How much bad faith do you have to show? That’s what Supreme Court Justice Neil Gorsuch asked earlier this week, expressing not only his own doubts but those of his forever-mute associate, Clarence Thomas. At last count, there were about 675 billion answers to this question, one for each dollar the federal government spends on government programs that receive federal funding based on information gathered every 10 years by the U.S. Census. Nothing, it turns out, is more diabolically political than the seemingly simple act of counting people.
At issue before the Supreme Court this week was whether attorneys general from the states of New York and California should be allowed “to probe the mental processes” of the Cabinet member responsible for making sure this constitutionally mandated count is conducted fairly and thoroughly. That man is Wilbur Ross, Secretary of the Department of Commerce. Most of us know nothing about the Commerce Department and even less about Ross. Among connoisseurs of white-collar crime and slime, Ross is famous for being so reflexively crooked that he’d try to cheat himself in a game of solitaire.
This matters now because Ross is pushing to ask census respondents a question about their citizenship status. This, of course, is a white-hot-button issue for all the obvious reasons.

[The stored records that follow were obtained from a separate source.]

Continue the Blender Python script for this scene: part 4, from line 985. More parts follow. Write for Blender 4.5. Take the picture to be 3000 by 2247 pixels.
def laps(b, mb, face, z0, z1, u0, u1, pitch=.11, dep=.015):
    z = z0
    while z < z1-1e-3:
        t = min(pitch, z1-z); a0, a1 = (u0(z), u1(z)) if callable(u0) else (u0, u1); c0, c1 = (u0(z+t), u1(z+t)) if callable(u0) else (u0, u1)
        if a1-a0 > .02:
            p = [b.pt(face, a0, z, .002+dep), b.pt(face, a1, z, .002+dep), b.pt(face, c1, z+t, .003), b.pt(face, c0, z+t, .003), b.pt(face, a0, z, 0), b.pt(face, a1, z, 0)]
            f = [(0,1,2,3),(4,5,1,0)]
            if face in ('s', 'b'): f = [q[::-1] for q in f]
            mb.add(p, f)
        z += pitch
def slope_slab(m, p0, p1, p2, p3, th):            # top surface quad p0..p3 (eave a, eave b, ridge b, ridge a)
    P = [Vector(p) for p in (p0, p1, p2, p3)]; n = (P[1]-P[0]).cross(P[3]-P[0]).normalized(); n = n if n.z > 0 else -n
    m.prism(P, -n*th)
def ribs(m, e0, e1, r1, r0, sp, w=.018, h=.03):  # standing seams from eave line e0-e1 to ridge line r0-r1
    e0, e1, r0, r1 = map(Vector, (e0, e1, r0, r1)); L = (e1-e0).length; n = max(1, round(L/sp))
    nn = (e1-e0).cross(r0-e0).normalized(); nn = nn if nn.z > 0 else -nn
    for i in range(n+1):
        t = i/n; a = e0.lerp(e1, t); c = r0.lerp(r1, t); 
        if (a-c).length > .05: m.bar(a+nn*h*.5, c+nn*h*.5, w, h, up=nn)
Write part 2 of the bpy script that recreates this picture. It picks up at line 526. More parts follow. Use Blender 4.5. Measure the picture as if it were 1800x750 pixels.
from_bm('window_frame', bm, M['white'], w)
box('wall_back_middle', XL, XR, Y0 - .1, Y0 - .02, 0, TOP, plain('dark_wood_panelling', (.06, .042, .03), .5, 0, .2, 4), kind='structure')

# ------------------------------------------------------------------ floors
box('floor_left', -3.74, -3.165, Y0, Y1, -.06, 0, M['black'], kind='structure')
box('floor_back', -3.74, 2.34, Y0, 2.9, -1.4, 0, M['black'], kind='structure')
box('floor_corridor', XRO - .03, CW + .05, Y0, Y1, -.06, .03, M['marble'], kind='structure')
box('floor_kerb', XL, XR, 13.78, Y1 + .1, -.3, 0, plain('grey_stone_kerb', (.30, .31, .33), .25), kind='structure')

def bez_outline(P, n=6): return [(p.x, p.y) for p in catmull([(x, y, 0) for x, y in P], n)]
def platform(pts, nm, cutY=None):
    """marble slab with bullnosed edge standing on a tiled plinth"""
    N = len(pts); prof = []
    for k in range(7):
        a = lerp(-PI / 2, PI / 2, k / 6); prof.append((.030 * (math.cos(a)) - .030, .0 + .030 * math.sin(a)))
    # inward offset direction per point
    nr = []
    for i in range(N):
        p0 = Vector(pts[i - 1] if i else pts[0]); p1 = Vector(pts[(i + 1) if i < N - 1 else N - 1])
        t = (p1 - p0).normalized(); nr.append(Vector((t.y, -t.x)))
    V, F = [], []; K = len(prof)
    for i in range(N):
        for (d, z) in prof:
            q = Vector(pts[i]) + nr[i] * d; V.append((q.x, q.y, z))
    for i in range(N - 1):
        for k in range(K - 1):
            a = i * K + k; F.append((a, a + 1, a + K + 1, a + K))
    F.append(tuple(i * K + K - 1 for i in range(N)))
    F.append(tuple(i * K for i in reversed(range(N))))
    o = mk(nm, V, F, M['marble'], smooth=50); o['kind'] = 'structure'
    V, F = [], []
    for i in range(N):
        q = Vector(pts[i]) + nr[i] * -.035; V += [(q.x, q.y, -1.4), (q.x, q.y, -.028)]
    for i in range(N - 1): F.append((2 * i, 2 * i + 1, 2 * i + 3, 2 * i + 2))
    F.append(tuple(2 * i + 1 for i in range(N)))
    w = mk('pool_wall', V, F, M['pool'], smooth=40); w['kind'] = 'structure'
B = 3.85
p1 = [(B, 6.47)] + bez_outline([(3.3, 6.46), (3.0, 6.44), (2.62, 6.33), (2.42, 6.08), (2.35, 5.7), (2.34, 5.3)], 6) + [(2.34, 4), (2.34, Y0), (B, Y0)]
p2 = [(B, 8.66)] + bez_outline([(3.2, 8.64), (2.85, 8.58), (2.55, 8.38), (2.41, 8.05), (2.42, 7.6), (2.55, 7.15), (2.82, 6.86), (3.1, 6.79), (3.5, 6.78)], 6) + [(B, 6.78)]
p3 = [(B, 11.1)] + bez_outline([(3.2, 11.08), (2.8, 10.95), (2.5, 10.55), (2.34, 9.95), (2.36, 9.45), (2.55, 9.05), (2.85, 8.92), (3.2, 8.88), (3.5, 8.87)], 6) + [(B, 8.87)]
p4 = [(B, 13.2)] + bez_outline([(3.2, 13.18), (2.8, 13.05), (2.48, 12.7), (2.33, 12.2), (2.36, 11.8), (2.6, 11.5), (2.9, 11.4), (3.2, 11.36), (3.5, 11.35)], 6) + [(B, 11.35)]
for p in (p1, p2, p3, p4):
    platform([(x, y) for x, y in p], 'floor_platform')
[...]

With the president threatening to send 5,200 troops to the Mexican border and to personally abolish the 14th Amendment granting citizenship to anyone born in the United States regardless of their parents’ status, people with uncertain immigration status might be afraid to participate. That is, obviously, the whole point.
States with high immigrant populations tend to vote disproportionately Democratic. By counting fewer immigrants, those states could find themselves with fewer congressional districts, meaning less clout in Washington. According to California’s Public Policy Institute, the citizenship question could result in a Golden State undercount of 1.6 million people. That’s enough to reduce the size of California’s congressional delegation. It happens all the time. In the last census, 10 states saw a decrease in the number of their Congressional districts; eight saw increases. That changes the fundamental balance of power.
And of course, it affects how much federal money — health-care dollars, education grants, highway construction pork, school lunch money, block grants, Section 8 housing vouchers, and Head Start, to name just a few — any given community is eligible to receive. About 14 percent of California’s population are non-citizens. In 2015, California got $77 billion in federal funds tied directly to population counts. Cut that by 14 percent, and everyone — citizen and non-citizen alike — feels the pain. Santa Barbara County has roughly 70,000 noncitizen immigrants, Ventura 110,000. If they’re not counted, that’s a lot of real money down our drain.
States challenging Ross’s citizenship language wanted to put him under oath on the witness stand in the federal trial scheduled to begin next week. They wanted to show what a liar Ross is and to prove he’s acted in bad faith. Ross initially insisted that he included the citizenship question only because the Department of Justice asked him to. That was not truthful. Documents subsequently unearthed reveal that it was Ross who first pushed Justice to ask for this. The same documents revealed that the question emerged out of conversations between Ross and Steve Bannon, Donald Trump’s former political consigliere. It was Ross, the records show, who ignored the objections of his senior administrative staff that the citizenship question would imperil the accuracy of the census count. The government already had cheaper, more reliable, less intimidating ways to get at citizenship data, they argued.
This lack of honesty was not sufficient to persuade Justice Gorsuch — who wrote the majority opinion — of Ross’s inherent bad faith. Ross, he ruled, would not have to answer questions under oath. Gorsuch didn’t see what he didn’t want to see. “This is all very unusual to say the least,” he explained. Forbes magazine, however, found decidedly otherwise, documenting in excruciating detail what an exemplary liar and cheat Ross has been in his business dealings. According to Forbes, Ross had been accused of fraud over time by no fewer than 21 former business associates and investors. In total, Forbes reporter Dan Alexander found, Ross was accused of bilking his victims of $120 million. Even if Ross ripped off only half that much, Alexander concluded, he’d still rank as one of the top “grifters” in American history. Alexander quoted one former business associate describing Ross as a “pathological liar”; another said he merely “pushed the edge of truthfulness.” Another source accused Ross of filching packets of Sweet’N Low from a restaurant he frequented. A Commerce Department spokesperson rebutted such claims, noting Ross did not put artificial sweeteners in his coffee. As recently as 2016, the Securities and Exchange Commission fined Ross $2.3 million after ordering him to return $12 million.
Forbes, it should be noted, has an axe to grind where Ross is concerned. For 13 years, Ross, desperate to be included in Forbes’ annual list of the richest people in America, provided the magazine false information. He padded his portfolio — by a whole lot — claiming to be worth $3.7 billion. Forbes was suspicious and put him at $2.9 billion. In fact, it turned out, Ross was worth $700 million.
If and when the census citizenship trial begins next week, we’d be well advised to wonder whether Wilbur Ross is really the man to oversee how many people live in this country. How much bad faith do you have to show? It’s the same answer: “This is all very unusual to say the least.”